National Labor Relations Board to Determine if Teaching, Research and Graduate Assistants Can Unionize

Reopening a debate that has raged for 16 years as its partisan majorities swung back and forth, the National Labor Relations Board set a Feb. 29 deadline for initial briefs on whether teaching assistants, research assistants and graduate assistants at private universities are employees – and thus can unionize – or not.

And it wants to know if undergrads who toil in campus-sponsored work-study programs should be able to unionize and join that bargaining unit, too.

The latest case involves Columbia University graduate assistants, who want to unionize with the Auto Workers. In addition to the basic question of whether they can do so, the board wants both sides to discuss what standards it should use to rule whether specific groups of TAs and graduate assistants are “employees” or not, and thus eligible to organize and bargain.

But it also asked both sides to address whether the undergrads and RAs and TAs whose income comes mostly from outside grants could organize and bargain, as part of the same union, too.

The issue is important to tens of thousands of underpaid, overworked TAs, graduate assistants and research assistants at private universities nationwide.  In 2004, a GOP-majority NLRB, by a 3-2 partisan vote, reversed a prior decision from 2000, and ruled the TAs and RAs are students, not “employees” under labor law, so unions cannot organize them.

Since those workers are not “employees,” but do most of the teaching and research at virtually every private university, the schools are free to exploit them. Their stipends may not be enough to cover their costs of housing and food, health insurance is virtually non-existent and they have no job security, no tenure and little prospect for it.

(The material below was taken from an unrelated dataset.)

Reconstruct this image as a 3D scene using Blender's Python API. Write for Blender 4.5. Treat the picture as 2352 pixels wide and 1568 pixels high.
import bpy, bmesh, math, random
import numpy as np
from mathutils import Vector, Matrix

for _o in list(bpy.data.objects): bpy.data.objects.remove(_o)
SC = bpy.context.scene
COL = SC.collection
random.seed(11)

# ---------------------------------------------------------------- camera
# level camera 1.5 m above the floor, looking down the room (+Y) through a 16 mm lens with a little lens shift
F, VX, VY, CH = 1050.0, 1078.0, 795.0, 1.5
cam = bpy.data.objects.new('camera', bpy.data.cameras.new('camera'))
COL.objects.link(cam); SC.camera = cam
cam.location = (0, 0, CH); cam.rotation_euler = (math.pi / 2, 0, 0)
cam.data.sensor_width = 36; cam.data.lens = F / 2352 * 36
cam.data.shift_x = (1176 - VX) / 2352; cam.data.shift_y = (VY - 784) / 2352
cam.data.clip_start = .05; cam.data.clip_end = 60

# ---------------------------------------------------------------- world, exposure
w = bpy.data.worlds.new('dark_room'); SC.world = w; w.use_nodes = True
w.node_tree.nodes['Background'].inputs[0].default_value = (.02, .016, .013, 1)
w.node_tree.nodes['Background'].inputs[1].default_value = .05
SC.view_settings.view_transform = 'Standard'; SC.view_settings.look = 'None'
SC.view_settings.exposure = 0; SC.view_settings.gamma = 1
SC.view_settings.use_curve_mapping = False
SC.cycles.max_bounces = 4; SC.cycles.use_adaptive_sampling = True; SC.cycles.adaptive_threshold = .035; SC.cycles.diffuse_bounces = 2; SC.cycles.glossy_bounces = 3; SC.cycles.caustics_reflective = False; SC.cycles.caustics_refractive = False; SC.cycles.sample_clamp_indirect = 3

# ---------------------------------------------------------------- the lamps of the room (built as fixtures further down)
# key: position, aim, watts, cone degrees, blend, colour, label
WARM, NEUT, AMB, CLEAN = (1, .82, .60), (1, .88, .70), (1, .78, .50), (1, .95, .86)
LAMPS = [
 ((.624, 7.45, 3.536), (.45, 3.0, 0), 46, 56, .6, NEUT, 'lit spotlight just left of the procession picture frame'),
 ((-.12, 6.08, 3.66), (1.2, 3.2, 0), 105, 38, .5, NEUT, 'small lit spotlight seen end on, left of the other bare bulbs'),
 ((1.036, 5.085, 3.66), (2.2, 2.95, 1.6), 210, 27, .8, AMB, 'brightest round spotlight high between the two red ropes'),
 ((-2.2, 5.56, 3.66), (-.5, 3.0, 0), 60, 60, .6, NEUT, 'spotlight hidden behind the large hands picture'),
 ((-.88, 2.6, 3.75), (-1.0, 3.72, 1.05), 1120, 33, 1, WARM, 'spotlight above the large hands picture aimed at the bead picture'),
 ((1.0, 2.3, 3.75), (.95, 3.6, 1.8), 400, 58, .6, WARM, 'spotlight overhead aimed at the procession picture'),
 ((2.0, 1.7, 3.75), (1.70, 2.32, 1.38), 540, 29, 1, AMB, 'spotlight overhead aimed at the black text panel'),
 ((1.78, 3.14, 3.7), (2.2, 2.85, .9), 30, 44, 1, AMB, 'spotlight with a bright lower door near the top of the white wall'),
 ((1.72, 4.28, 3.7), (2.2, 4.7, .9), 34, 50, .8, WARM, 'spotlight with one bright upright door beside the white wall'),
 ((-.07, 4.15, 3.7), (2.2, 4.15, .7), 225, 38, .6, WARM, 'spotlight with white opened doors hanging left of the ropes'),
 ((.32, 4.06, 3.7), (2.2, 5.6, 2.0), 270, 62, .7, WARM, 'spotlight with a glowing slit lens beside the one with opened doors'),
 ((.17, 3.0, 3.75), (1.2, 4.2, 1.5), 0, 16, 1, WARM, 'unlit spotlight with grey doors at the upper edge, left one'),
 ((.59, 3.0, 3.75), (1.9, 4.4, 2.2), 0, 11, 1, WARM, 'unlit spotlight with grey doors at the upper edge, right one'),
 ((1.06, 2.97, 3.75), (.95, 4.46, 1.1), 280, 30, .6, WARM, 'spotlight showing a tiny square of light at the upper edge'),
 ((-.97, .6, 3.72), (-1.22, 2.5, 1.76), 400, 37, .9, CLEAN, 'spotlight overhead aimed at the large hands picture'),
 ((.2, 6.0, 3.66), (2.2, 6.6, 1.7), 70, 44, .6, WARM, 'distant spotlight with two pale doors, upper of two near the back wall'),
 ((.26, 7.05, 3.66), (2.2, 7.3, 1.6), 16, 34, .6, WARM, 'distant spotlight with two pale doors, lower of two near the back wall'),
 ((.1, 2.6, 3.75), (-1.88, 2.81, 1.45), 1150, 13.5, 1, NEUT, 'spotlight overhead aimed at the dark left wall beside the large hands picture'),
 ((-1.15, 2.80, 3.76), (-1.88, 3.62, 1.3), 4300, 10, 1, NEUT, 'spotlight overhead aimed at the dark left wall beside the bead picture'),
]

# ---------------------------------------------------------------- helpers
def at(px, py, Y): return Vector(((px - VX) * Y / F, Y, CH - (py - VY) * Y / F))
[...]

The ban on unionizing the TAs and RAs didn’t stop the UAW. It organized them at Columbia, then petitioned the board to order an election there. When the NLRB’s New York regional office said no – citing the 2004 ruling -- the TAs took their case to the full board.

“Student employees perform services for Columbia, receive compensation for those services, work to fulfill the mission of the university and do so under its direction and control,” the TAs’ prior brief says. “They thus meet the definition of an ‘employee’ under the dictionary definition, common law" and the National Labor Relations Act. "As employees, they are entitled to an election to determine whether they wish to be represented by a labor organization."